Data lines:
◆ ◆ ◆ ◆ ◆ ◆ ◆
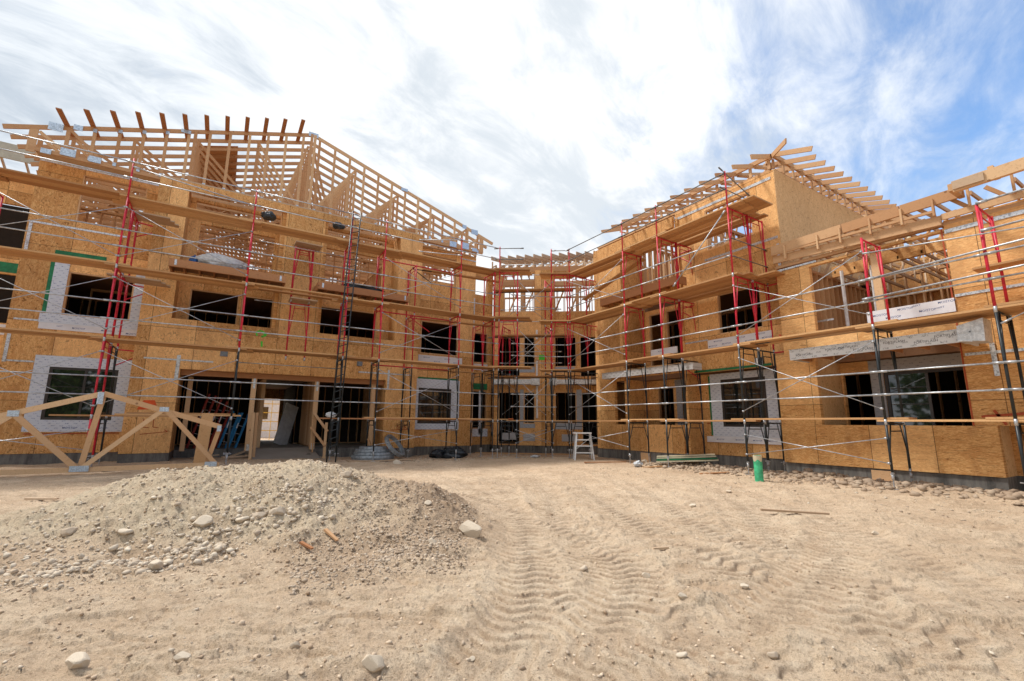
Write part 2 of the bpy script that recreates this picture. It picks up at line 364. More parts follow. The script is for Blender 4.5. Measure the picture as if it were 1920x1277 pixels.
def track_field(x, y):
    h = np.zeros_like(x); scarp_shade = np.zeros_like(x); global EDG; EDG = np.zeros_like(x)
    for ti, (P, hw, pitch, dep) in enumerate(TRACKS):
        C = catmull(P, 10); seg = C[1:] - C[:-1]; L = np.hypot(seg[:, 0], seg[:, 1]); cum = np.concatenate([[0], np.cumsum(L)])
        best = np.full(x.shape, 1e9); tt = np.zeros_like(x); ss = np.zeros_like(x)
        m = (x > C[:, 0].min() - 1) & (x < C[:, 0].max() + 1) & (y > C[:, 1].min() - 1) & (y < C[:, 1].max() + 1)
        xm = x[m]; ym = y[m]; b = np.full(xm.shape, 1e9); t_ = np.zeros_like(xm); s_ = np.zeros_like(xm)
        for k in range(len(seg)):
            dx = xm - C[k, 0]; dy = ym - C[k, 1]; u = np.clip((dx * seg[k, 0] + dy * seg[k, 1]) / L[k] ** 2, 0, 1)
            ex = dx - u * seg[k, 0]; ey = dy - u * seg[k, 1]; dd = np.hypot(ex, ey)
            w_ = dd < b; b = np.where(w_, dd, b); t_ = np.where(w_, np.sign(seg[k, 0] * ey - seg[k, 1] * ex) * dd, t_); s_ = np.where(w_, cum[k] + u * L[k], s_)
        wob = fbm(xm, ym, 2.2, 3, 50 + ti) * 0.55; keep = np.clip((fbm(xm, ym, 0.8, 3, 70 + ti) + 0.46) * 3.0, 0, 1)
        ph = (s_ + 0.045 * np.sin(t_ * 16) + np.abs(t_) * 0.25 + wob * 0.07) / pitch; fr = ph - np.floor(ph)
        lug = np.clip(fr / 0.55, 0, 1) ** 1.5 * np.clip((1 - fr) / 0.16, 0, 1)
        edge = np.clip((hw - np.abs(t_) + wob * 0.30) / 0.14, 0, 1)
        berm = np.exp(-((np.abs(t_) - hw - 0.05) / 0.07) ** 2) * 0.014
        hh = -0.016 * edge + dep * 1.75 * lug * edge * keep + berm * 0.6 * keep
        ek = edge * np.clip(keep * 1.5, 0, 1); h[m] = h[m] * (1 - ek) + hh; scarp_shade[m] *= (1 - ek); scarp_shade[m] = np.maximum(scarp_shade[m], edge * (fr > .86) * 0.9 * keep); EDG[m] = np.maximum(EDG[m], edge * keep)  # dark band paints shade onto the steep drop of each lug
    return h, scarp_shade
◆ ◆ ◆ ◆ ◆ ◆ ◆
Task statement:
Copy every line of the data word for word, omitting the images.

Output for this task:
Write part 2 of the bpy script that recreates this picture. It picks up at line 364. More parts follow. The script is for Blender 4.5. Measure the picture as if it were 1920x1277 pixels.
def track_field(x, y):
    h = np.zeros_like(x); scarp_shade = np.zeros_like(x); global EDG; EDG = np.zeros_like(x)
    for ti, (P, hw, pitch, dep) in enumerate(TRACKS):
        C = catmull(P, 10); seg = C[1:] - C[:-1]; L = np.hypot(seg[:, 0], seg[:, 1]); cum = np.concatenate([[0], np.cumsum(L)])
        best = np.full(x.shape, 1e9); tt = np.zeros_like(x); ss = np.zeros_like(x)
        m = (x > C[:, 0].min() - 1) & (x < C[:, 0].max() + 1) & (y > C[:, 1].min() - 1) & (y < C[:, 1].max() + 1)
        xm = x[m]; ym = y[m]; b = np.full(xm.shape, 1e9); t_ = np.zeros_like(xm); s_ = np.zeros_like(xm)
        for k in range(len(seg)):
            dx = xm - C[k, 0]; dy = ym - C[k, 1]; u = np.clip((dx * seg[k, 0] + dy * seg[k, 1]) / L[k] ** 2, 0, 1)
            ex = dx - u * seg[k, 0]; ey = dy - u * seg[k, 1]; dd = np.hypot(ex, ey)
            w_ = dd < b; b = np.where(w_, dd, b); t_ = np.where(w_, np.sign(seg[k, 0] * ey - seg[k, 1] * ex) * dd, t_); s_ = np.where(w_, cum[k] + u * L[k], s_)
        wob = fbm(xm, ym, 2.2, 3, 50 + ti) * 0.55; keep = np.clip((fbm(xm, ym, 0.8, 3, 70 + ti) + 0.46) * 3.0, 0, 1)
        ph = (s_ + 0.045 * np.sin(t_ * 16) + np.abs(t_) * 0.25 + wob * 0.07) / pitch; fr = ph - np.floor(ph)
        lug = np.clip(fr / 0.55, 0, 1) ** 1.5 * np.clip((1 - fr) / 0.16, 0, 1)
        edge = np.clip((hw - np.abs(t_) + wob * 0.30) / 0.14, 0, 1)
        berm = np.exp(-((np.abs(t_) - hw - 0.05) / 0.07) ** 2) * 0.014
        hh = -0.016 * edge + dep * 1.75 * lug * edge * keep + berm * 0.6 * keep
        ek = edge * np.clip(keep * 1.5, 0, 1); h[m] = h[m] * (1 - ek) + hh; scarp_shade[m] *= (1 - ek); scarp_shade[m] = np.maximum(scarp_shade[m], edge * (fr > .86) * 0.9 * keep); EDG[m] = np.maximum(EDG[m], edge * keep)  # dark band paints shade onto the steep drop of each lug
    return h, scarp_shade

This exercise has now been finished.